▶ [AIM]
Read through the records below and copy each line that uses the word "Blender".

▶ [AVAILABLE RECORDS]
══════════

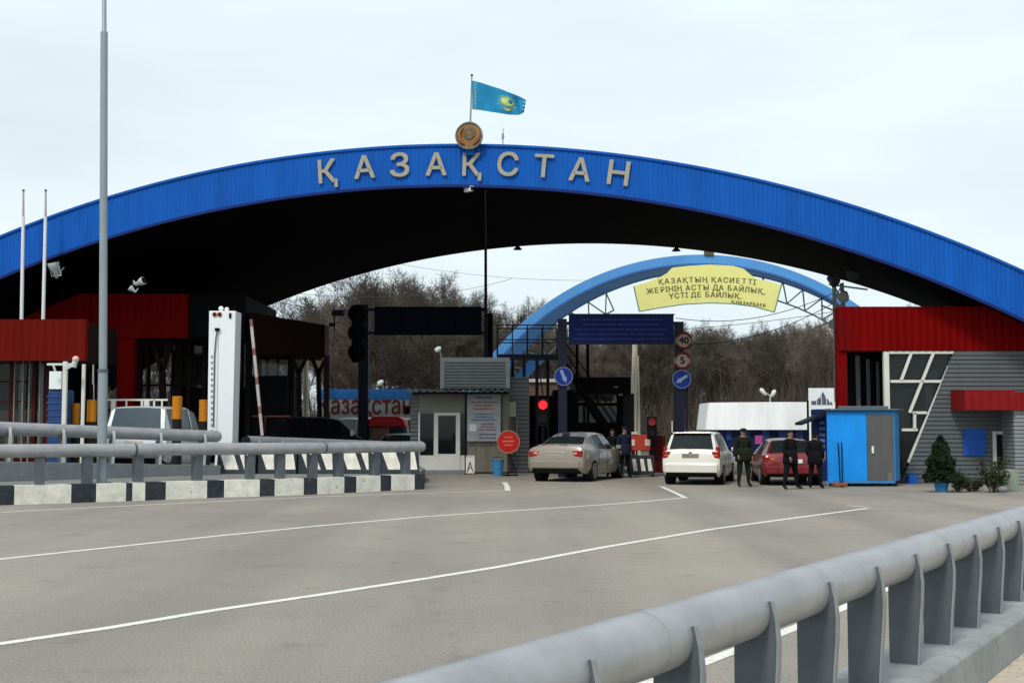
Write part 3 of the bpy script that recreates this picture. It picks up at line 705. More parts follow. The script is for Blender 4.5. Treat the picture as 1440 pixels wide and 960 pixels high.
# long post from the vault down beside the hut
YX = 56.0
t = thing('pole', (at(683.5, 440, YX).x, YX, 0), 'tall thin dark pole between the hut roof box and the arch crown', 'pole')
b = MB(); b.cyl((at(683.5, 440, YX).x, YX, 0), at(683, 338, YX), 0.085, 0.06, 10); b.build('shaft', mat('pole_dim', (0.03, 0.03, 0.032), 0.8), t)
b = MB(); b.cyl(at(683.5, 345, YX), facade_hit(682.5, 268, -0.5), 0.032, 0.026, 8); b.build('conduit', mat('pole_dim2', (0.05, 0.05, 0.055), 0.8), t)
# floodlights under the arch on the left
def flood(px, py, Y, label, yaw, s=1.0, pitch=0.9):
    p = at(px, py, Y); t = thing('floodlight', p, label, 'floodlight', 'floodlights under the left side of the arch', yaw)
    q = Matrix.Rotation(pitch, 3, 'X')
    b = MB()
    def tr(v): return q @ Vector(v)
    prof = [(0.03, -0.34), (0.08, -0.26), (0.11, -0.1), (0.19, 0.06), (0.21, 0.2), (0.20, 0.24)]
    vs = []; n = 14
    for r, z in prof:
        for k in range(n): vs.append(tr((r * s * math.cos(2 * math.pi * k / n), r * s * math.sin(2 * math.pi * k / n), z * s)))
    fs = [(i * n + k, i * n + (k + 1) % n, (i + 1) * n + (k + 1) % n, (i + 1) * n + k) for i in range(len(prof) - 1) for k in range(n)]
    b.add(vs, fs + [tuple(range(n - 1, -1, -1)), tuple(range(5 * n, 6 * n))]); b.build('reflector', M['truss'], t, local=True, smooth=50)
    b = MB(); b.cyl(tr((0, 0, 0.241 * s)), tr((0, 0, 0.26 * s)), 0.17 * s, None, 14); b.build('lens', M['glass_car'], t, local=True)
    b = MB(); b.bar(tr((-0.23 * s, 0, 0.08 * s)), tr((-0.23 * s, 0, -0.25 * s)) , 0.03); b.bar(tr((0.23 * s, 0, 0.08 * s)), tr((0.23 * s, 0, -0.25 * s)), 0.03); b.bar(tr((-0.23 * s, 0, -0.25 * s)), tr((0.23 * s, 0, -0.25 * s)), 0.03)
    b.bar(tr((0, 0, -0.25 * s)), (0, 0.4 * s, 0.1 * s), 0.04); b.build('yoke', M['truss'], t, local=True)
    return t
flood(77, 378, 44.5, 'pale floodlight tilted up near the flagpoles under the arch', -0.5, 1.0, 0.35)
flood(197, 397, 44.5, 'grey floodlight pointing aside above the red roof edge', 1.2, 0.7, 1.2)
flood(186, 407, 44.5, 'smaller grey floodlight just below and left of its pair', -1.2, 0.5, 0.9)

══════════

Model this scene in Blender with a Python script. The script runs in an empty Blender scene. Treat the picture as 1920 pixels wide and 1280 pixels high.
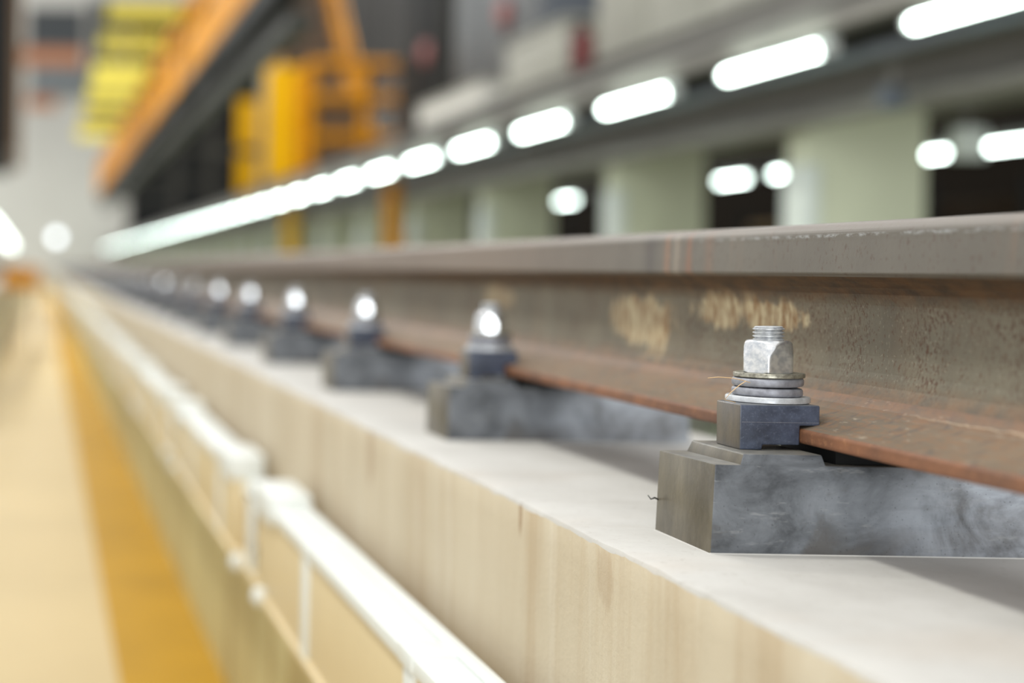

══════════

▶ [ANSWER TO THE EXERCISE]
Write part 3 of the bpy script that recreates this picture. It picks up at line 705. More parts follow. The script is for Blender 4.5. Treat the picture as 1440 pixels wide and 960 pixels high.
Model this scene in Blender with a Python script. The script runs in an empty Blender scene. Treat the picture as 1920 pixels wide and 1280 pixels high.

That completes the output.